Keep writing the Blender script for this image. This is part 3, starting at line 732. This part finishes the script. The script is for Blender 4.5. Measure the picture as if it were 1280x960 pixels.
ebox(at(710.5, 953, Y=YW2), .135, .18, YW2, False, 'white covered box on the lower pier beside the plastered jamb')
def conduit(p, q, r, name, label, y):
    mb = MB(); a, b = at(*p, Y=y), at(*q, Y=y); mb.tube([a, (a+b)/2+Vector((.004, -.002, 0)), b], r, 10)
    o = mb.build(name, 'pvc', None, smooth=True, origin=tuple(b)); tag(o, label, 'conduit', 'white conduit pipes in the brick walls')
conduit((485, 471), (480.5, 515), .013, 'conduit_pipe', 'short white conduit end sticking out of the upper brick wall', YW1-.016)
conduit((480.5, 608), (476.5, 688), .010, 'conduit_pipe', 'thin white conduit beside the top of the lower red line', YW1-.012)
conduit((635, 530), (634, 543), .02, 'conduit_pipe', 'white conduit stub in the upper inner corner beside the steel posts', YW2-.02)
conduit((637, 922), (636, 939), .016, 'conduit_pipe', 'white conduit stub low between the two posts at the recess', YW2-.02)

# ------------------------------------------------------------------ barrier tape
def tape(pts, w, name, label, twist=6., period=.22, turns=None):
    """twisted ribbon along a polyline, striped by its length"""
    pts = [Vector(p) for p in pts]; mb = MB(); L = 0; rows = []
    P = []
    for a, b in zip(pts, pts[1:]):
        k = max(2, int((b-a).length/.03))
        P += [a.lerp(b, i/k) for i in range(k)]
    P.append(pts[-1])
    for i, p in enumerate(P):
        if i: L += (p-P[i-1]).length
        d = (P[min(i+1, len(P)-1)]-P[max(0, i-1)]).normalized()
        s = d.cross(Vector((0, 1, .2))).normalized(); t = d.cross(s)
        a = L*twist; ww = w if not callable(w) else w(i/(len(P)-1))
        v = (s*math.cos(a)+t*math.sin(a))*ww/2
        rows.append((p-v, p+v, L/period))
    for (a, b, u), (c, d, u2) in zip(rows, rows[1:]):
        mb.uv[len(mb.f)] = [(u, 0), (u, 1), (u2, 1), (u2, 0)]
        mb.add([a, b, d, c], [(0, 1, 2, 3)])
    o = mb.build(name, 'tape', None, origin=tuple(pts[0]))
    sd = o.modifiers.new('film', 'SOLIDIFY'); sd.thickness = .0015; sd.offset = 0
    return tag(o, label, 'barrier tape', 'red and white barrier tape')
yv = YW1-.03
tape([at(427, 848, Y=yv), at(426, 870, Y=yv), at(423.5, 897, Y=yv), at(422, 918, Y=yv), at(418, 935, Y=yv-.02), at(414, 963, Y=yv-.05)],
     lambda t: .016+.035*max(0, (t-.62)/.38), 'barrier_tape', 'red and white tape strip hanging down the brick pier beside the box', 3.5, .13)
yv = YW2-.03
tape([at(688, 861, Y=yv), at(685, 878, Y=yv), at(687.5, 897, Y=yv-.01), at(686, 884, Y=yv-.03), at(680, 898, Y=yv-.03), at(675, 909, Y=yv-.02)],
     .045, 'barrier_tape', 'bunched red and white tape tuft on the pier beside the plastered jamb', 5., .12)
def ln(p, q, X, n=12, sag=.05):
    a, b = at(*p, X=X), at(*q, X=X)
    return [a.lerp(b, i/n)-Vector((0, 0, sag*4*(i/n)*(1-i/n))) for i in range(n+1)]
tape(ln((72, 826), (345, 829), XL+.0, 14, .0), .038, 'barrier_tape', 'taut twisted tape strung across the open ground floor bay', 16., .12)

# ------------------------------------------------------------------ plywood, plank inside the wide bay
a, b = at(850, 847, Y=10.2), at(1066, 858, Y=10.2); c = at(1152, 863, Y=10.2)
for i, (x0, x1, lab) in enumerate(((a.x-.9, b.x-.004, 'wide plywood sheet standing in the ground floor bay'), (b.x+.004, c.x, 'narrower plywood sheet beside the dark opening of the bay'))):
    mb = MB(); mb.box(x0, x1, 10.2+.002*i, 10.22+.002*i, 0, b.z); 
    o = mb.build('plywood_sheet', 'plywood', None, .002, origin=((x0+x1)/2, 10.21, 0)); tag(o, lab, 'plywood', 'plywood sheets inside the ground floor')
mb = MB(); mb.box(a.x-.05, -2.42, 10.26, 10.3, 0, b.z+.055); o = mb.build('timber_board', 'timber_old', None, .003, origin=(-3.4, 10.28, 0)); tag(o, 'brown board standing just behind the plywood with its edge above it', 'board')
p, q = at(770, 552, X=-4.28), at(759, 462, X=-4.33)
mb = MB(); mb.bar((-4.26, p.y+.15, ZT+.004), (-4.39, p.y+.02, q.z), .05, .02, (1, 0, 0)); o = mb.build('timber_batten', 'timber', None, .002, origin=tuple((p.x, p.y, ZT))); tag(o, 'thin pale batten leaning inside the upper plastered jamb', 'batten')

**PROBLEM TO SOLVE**
In the listing above, reproduce the first line and each one after it through the line that contains "conduit((637, 922), (636, 939), .016, 'conduit_pipe', 'white".

**OUTPUT OF THE EXERCISE**
Keep writing the Blender script for this image. This is part 3, starting at line 732. This part finishes the script. The script is for Blender 4.5. Measure the picture as if it were 1280x960 pixels.
ebox(at(710.5, 953, Y=YW2), .135, .18, YW2, False, 'white covered box on the lower pier beside the plastered jamb')
def conduit(p, q, r, name, label, y):
    mb = MB(); a, b = at(*p, Y=y), at(*q, Y=y); mb.tube([a, (a+b)/2+Vector((.004, -.002, 0)), b], r, 10)
    o = mb.build(name, 'pvc', None, smooth=True, origin=tuple(b)); tag(o, label, 'conduit', 'white conduit pipes in the brick walls')
conduit((485, 471), (480.5, 515), .013, 'conduit_pipe', 'short white conduit end sticking out of the upper brick wall', YW1-.016)
conduit((480.5, 608), (476.5, 688), .010, 'conduit_pipe', 'thin white conduit beside the top of the lower red line', YW1-.012)
conduit((635, 530), (634, 543), .02, 'conduit_pipe', 'white conduit stub in the upper inner corner beside the steel posts', YW2-.02)
conduit((637, 922), (636, 939), .016, 'conduit_pipe', 'white conduit stub low between the two posts at the recess', YW2-.02)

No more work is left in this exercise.